*DATASET EXTRACT*
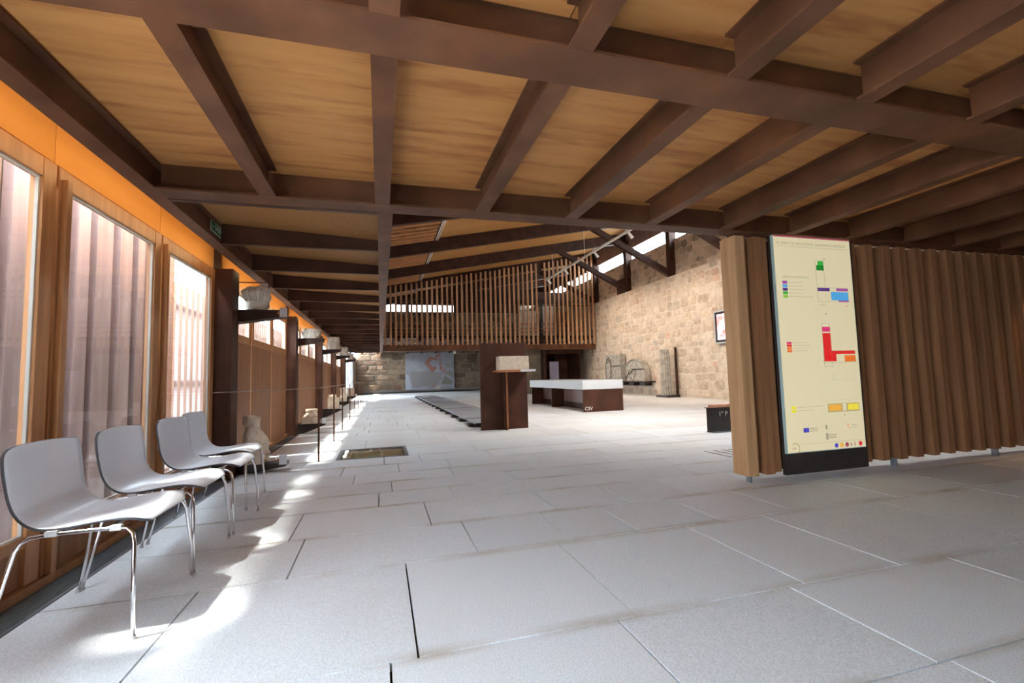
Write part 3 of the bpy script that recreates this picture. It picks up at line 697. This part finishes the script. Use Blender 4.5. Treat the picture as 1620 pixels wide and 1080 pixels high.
MR = [(M['rubble'], 7), (M['rubble_red'], .5), (M['light_grey'], .8), (M['mortar'], 7)]
masonry(wr, 0, 11.5, -1, 11.3, 24.2, .03, 4.90, (.20, .40), (.22, .55), .016, MR, 230)
masonry(wr, 0, 11.78, -1, 11.3, 24.2, 4.95, 6.44, (.20, .36), (.22, .5), .03, [(M['rubble'], 4), (M['light_grey'], 3), (M['rubble_grey'], .7), (M['mortar'], 3)], 65)
# clerestory
wc = bx('window_90', (11.80, 11.92, 3.6, 35.0, 6.48, 6.52), M['dsteel'], kind='structure')
bx('head', (11.80, 11.92, 3.6, 35.0, 7.02, 7.08), M['dsteel'], wc)
bx('pane', (11.88, 11.885, 3.6, 35.0, 6.52, 7.02), M['glass'], wc)
for y in RY: bx('mullion', (11.80, 11.90, y-.05, y+.05, 6.52, 7.02), M['dsteel'], wc)
y = 11.0
while y < 24:
    bx('head_board', (11.70, 11.78, y, y+.235, 7.02, 8.1), M['outer'], wr); y += .24
bx('upper_band', (11.78, 12.0, 3.5, 35.2, 7.08, 8.1), M['dsteel'], wr)
# struts and posts on the ledge
for y, lb in ((12.8, 'nearest steel post and raking strut, mostly behind the crossbeam'), (16.3, 'steel post with raking strut on the ledge before the bright clerestory'), (19.8, 'steel post with raking strut and base plate beside the slatted gallery'), (23.3, 'far steel post at the gallery corner')):
    t = thing('strut_post', (11.65, y, 4.93), lb, 'post')
    bx('post', (11.52, 11.76, y-.13, y+.13, 4.93, rz(11.6)+.1), M['dsteel'], t)
    bm = new(); prism(bm, [(11.52, 4.93), (11.52, 5.2), (8.35, rz(8.35)+.02), (8.05, rz(8.05))], 1, y-.09, y+.09); mk('strut', bm, M['dsteel'], t)
    if y == 19.8: bx('base_plate', (11.72, 11.775, y+.25, y+1.25, 4.93, 5.75), M['corten'], t)

# back wall
wb = bx('wall_back', (-1.8, 12.2, 35.2, 35.6, -.1, 8.3), M['mortar2'], kind='structure')
M['bs1'] = mat('brown_masonry', (.15, .10, .065), (.28, .20, .135), .9, ns=3, det=9, bump=.7, bdist=.03, rnd=.25, island=True)
M['bs2'] = mat('dark_masonry', (.11, .065, .04), (.20, .12, .08), .9, ns=3, det=9, bump=.7, bdist=.03, rnd=.25, island=True)
MB2 = [(M['bs1'], 5), (M['bs2'], 2)]
masonry(wb, 1, 35.2, -1, -1.7, 11.4, .2, 3.0, (.28, .6), (.5, 1.3), .05, MB2, 150, skip=lambda a, b, c, d: a > 1.6 and b < 5.6)
masonry(wb, 1, 35.2, -1, .3, 11.4, 3.1, 8.0, (.25, .45), (.4, .9), .05, MB2, 0, skip=lambda a, b, c, d: a < 5.6 and b > .2 and d > 5.6 and c < 6.6)
bx('kerb_rail', (-1.7, 7.5, 34.4, 34.5, .0, .10), M['black'], wb)
bx('kerb_rail', (-1.7, 7.5, 34.9, 35.0, .16, .20), M['grille'], wb)
# map on back wall
mp = thing('site_map', (3.57, 35.05, .1), 'large grey site map panel with reddish building plan on the far stone wall', 'map')
MX0, MX1, MZ0, MZ1 = 1.78, 5.40, .12, 2.95
bx('board', (MX0, MX1, 35.02, 35.06, MZ0, MZ1), M['map'], mp)
def mpp(pts, c, name='printed_area', k=0):
    bm = new(); prism(bm, [(MX0+(MX1-MX0)*u, MZ1-(MZ1-MZ0)*v) for u, v in pts], 1, 35.0185-k*.002, 35.0195); mk(name, bm, c, mp)
mr, mg, mo, mw = flat('map_red', (.30, .13, .09)), flat('map_grey', (.24, .22, .22)), flat('map_olive', (.19, .18, .15)), flat('map_sand', (.46, .38, .27))
mpp([(.1, .50), (.5, .50), (.72, .56), (.74, .7), (.62, .86), (.15, .93)], mg)
mpp([(.72, .84), (.8, .62), (.97, .76), (.95, .86)], mo); mpp([(.82, .56), (.9, .47), (.97, .54), (.97, .68)], mo); mpp([(.8, .3), (.97, .28), (.97, .42), (.86, .42)], mg)
mpp([(.38, .27), (.50, .10), (.56, .16), (.48, .28), (.60, .44), (.54, .52)], mr, k=1); mpp([(.5, .1), (.66, .17), (.64, .22), (.5, .17)], mr, k=2); mpp([(.56, .52), (.64, .42), (.60, .36), (.52, .46)], mr, k=2)
mpp([(.69, 0), (.71, 0), (.73, .42), (.70, .5)], mr, k=3); mpp([(.72, .36), (.84, .48), (.80, .56), (.69, .44)], mr, k=2); mpp([(.76, .42), (.80, .47), (.78, .5), (.74, .46)], M['map'], k=3)
mpp([(.60, .10), (.70, .02), (.70, .07), (.62, .17)], mr, k=2); mpp([(.48, .92), (.60, .85), (.60, .91)], mr); mpp([(.61, .9), (.70, .88), (.72, .96), (.62, .98)], mw)
mpp([(0, .55), (.07, .6), (.12, .95), (0, 1)], flat('map_light', (.40, .41, .47)))

# far cross wall pier, steel portal under the gallery
pier = bx('wall_pier', (7.75, 8.75, 24.7, 26.0, 0, 2.6), M['mortar2'], kind='structure')
po = thing('steel_portal', (9.8, 24.8, 0), 'dark rusted steel portal under the gallery, behind the white table', 'portal')
bx('side_plate', (8.76, 8.9, 24.2, 27, 0, 2.45), M['dsteel'], po); bx('side_plate', (10.9, 11.0, 24.2, 27, 0, 2.45), M['dsteel'], po)
bx('back_plate', (8.9, 10.9, 27.0, 27.05, 0, 2.45), M['corten'], po); bx('lintel', (8.9, 10.9, 24.2, 24.3, 2.2, 2.45), M['dsteel'], po)
bx('inner_wall', (10.1, 10.9, 26.0, 26.06, 0, 2.45), M['corten'], po)
lp = bx('lilac_panel', (9.35, 9.90, 24.9, 24.95, 0, 1.78), M['lilac']); tag(lp, 'upright pale lilac panel standing inside the dark steel portal', 'panel')

# ================================================================== GALLERY (mezzanine)
gal = thing('gallery', (5.8, 23.2, 2.4), 'timber slatted gallery hanging across the far end of the hall', 'balcony')
bx('front_beam', (-1.5, 11.45, 23.2, 23.4, 2.40, 2.70), M['steel'], gal)
bx('lower_flange', (-1.5, 11.45, 23.12, 23.5, 2.385, 2.41), M['steel'], gal)
bx('deck', (-1.75, 11.48, 23.4, 35.0, 3.05, 3.15), M['dsteel'], gal)
x = -1.3
while x < 11.3: bx('deck_joist', (x, x+.12, 23.5, 35.0, 2.88, 3.05), M['steel'], gal); x += 1.05
def gtop(x): return 5.62+SL*(x-.1)
x = .20; n = 0
while x < 11.35:
    if not (8.05 < x < 8.5):
        bx('slat', (x, x+.095, 23.05, 23.14, 2.66, gtop(x)-.12+R.uniform(-.04, .02)), M['slat'], gal)
    x += .252
bx('mid_rail', (.2, 11.4, 23.18, 23.26, 4.75, 4.80), M['dsteel'], gal)
bx('top_rail', (.2, 11.4, 23.30, 23.42, 5.0, 5.05), M['dsteel'], gal)
for z in (2.95, 3.15, 3.4, 3.6, 3.85): bx('guard_rail', (.2, 11.4, 24.3, 24.36, z, z+.07), M['slat'], gal)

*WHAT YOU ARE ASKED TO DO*
Omit each picture, then return all of the listing exactly as it stands.

*EXPECTED ANSWER*
Write part 3 of the bpy script that recreates this picture. It picks up at line 697. This part finishes the script. Use Blender 4.5. Treat the picture as 1620 pixels wide and 1080 pixels high.
MR = [(M['rubble'], 7), (M['rubble_red'], .5), (M['light_grey'], .8), (M['mortar'], 7)]
masonry(wr, 0, 11.5, -1, 11.3, 24.2, .03, 4.90, (.20, .40), (.22, .55), .016, MR, 230)
masonry(wr, 0, 11.78, -1, 11.3, 24.2, 4.95, 6.44, (.20, .36), (.22, .5), .03, [(M['rubble'], 4), (M['light_grey'], 3), (M['rubble_grey'], .7), (M['mortar'], 3)], 65)
# clerestory
wc = bx('window_90', (11.80, 11.92, 3.6, 35.0, 6.48, 6.52), M['dsteel'], kind='structure')
bx('head', (11.80, 11.92, 3.6, 35.0, 7.02, 7.08), M['dsteel'], wc)
bx('pane', (11.88, 11.885, 3.6, 35.0, 6.52, 7.02), M['glass'], wc)
for y in RY: bx('mullion', (11.80, 11.90, y-.05, y+.05, 6.52, 7.02), M['dsteel'], wc)
y = 11.0
while y < 24:
    bx('head_board', (11.70, 11.78, y, y+.235, 7.02, 8.1), M['outer'], wr); y += .24
bx('upper_band', (11.78, 12.0, 3.5, 35.2, 7.08, 8.1), M['dsteel'], wr)
# struts and posts on the ledge
for y, lb in ((12.8, 'nearest steel post and raking strut, mostly behind the crossbeam'), (16.3, 'steel post with raking strut on the ledge before the bright clerestory'), (19.8, 'steel post with raking strut and base plate beside the slatted gallery'), (23.3, 'far steel post at the gallery corner')):
    t = thing('strut_post', (11.65, y, 4.93), lb, 'post')
    bx('post', (11.52, 11.76, y-.13, y+.13, 4.93, rz(11.6)+.1), M['dsteel'], t)
    bm = new(); prism(bm, [(11.52, 4.93), (11.52, 5.2), (8.35, rz(8.35)+.02), (8.05, rz(8.05))], 1, y-.09, y+.09); mk('strut', bm, M['dsteel'], t)
    if y == 19.8: bx('base_plate', (11.72, 11.775, y+.25, y+1.25, 4.93, 5.75), M['corten'], t)

# back wall
wb = bx('wall_back', (-1.8, 12.2, 35.2, 35.6, -.1, 8.3), M['mortar2'], kind='structure')
M['bs1'] = mat('brown_masonry', (.15, .10, .065), (.28, .20, .135), .9, ns=3, det=9, bump=.7, bdist=.03, rnd=.25, island=True)
M['bs2'] = mat('dark_masonry', (.11, .065, .04), (.20, .12, .08), .9, ns=3, det=9, bump=.7, bdist=.03, rnd=.25, island=True)
MB2 = [(M['bs1'], 5), (M['bs2'], 2)]
masonry(wb, 1, 35.2, -1, -1.7, 11.4, .2, 3.0, (.28, .6), (.5, 1.3), .05, MB2, 150, skip=lambda a, b, c, d: a > 1.6 and b < 5.6)
masonry(wb, 1, 35.2, -1, .3, 11.4, 3.1, 8.0, (.25, .45), (.4, .9), .05, MB2, 0, skip=lambda a, b, c, d: a < 5.6 and b > .2 and d > 5.6 and c < 6.6)
bx('kerb_rail', (-1.7, 7.5, 34.4, 34.5, .0, .10), M['black'], wb)
bx('kerb_rail', (-1.7, 7.5, 34.9, 35.0, .16, .20), M['grille'], wb)
# map on back wall
mp = thing('site_map', (3.57, 35.05, .1), 'large grey site map panel with reddish building plan on the far stone wall', 'map')
MX0, MX1, MZ0, MZ1 = 1.78, 5.40, .12, 2.95
bx('board', (MX0, MX1, 35.02, 35.06, MZ0, MZ1), M['map'], mp)
def mpp(pts, c, name='printed_area', k=0):
    bm = new(); prism(bm, [(MX0+(MX1-MX0)*u, MZ1-(MZ1-MZ0)*v) for u, v in pts], 1, 35.0185-k*.002, 35.0195); mk(name, bm, c, mp)
mr, mg, mo, mw = flat('map_red', (.30, .13, .09)), flat('map_grey', (.24, .22, .22)), flat('map_olive', (.19, .18, .15)), flat('map_sand', (.46, .38, .27))
mpp([(.1, .50), (.5, .50), (.72, .56), (.74, .7), (.62, .86), (.15, .93)], mg)
mpp([(.72, .84), (.8, .62), (.97, .76), (.95, .86)], mo); mpp([(.82, .56), (.9, .47), (.97, .54), (.97, .68)], mo); mpp([(.8, .3), (.97, .28), (.97, .42), (.86, .42)], mg)
mpp([(.38, .27), (.50, .10), (.56, .16), (.48, .28), (.60, .44), (.54, .52)], mr, k=1); mpp([(.5, .1), (.66, .17), (.64, .22), (.5, .17)], mr, k=2); mpp([(.56, .52), (.64, .42), (.60, .36), (.52, .46)], mr, k=2)
mpp([(.69, 0), (.71, 0), (.73, .42), (.70, .5)], mr, k=3); mpp([(.72, .36), (.84, .48), (.80, .56), (.69, .44)], mr, k=2); mpp([(.76, .42), (.80, .47), (.78, .5), (.74, .46)], M['map'], k=3)
mpp([(.60, .10), (.70, .02), (.70, .07), (.62, .17)], mr, k=2); mpp([(.48, .92), (.60, .85), (.60, .91)], mr); mpp([(.61, .9), (.70, .88), (.72, .96), (.62, .98)], mw)
mpp([(0, .55), (.07, .6), (.12, .95), (0, 1)], flat('map_light', (.40, .41, .47)))

# far cross wall pier, steel portal under the gallery
pier = bx('wall_pier', (7.75, 8.75, 24.7, 26.0, 0, 2.6), M['mortar2'], kind='structure')
po = thing('steel_portal', (9.8, 24.8, 0), 'dark rusted steel portal under the gallery, behind the white table', 'portal')
bx('side_plate', (8.76, 8.9, 24.2, 27, 0, 2.45), M['dsteel'], po); bx('side_plate', (10.9, 11.0, 24.2, 27, 0, 2.45), M['dsteel'], po)
bx('back_plate', (8.9, 10.9, 27.0, 27.05, 0, 2.45), M['corten'], po); bx('lintel', (8.9, 10.9, 24.2, 24.3, 2.2, 2.45), M['dsteel'], po)
bx('inner_wall', (10.1, 10.9, 26.0, 26.06, 0, 2.45), M['corten'], po)
lp = bx('lilac_panel', (9.35, 9.90, 24.9, 24.95, 0, 1.78), M['lilac']); tag(lp, 'upright pale lilac panel standing inside the dark steel portal', 'panel')

# ================================================================== GALLERY (mezzanine)
gal = thing('gallery', (5.8, 23.2, 2.4), 'timber slatted gallery hanging across the far end of the hall', 'balcony')
bx('front_beam', (-1.5, 11.45, 23.2, 23.4, 2.40, 2.70), M['steel'], gal)
bx('lower_flange', (-1.5, 11.45, 23.12, 23.5, 2.385, 2.41), M['steel'], gal)
bx('deck', (-1.75, 11.48, 23.4, 35.0, 3.05, 3.15), M['dsteel'], gal)
x = -1.3
while x < 11.3: bx('deck_joist', (x, x+.12, 23.5, 35.0, 2.88, 3.05), M['steel'], gal); x += 1.05
def gtop(x): return 5.62+SL*(x-.1)
x = .20; n = 0
while x < 11.35:
    if not (8.05 < x < 8.5):
        bx('slat', (x, x+.095, 23.05, 23.14, 2.66, gtop(x)-.12+R.uniform(-.04, .02)), M['slat'], gal)
    x += .252
bx('mid_rail', (.2, 11.4, 23.18, 23.26, 4.75, 4.80), M['dsteel'], gal)
bx('top_rail', (.2, 11.4, 23.30, 23.42, 5.0, 5.05), M['dsteel'], gal)
for z in (2.95, 3.15, 3.4, 3.6, 3.85): bx('guard_rail', (.2, 11.4, 24.3, 24.36, z, z+.07), M['slat'], gal)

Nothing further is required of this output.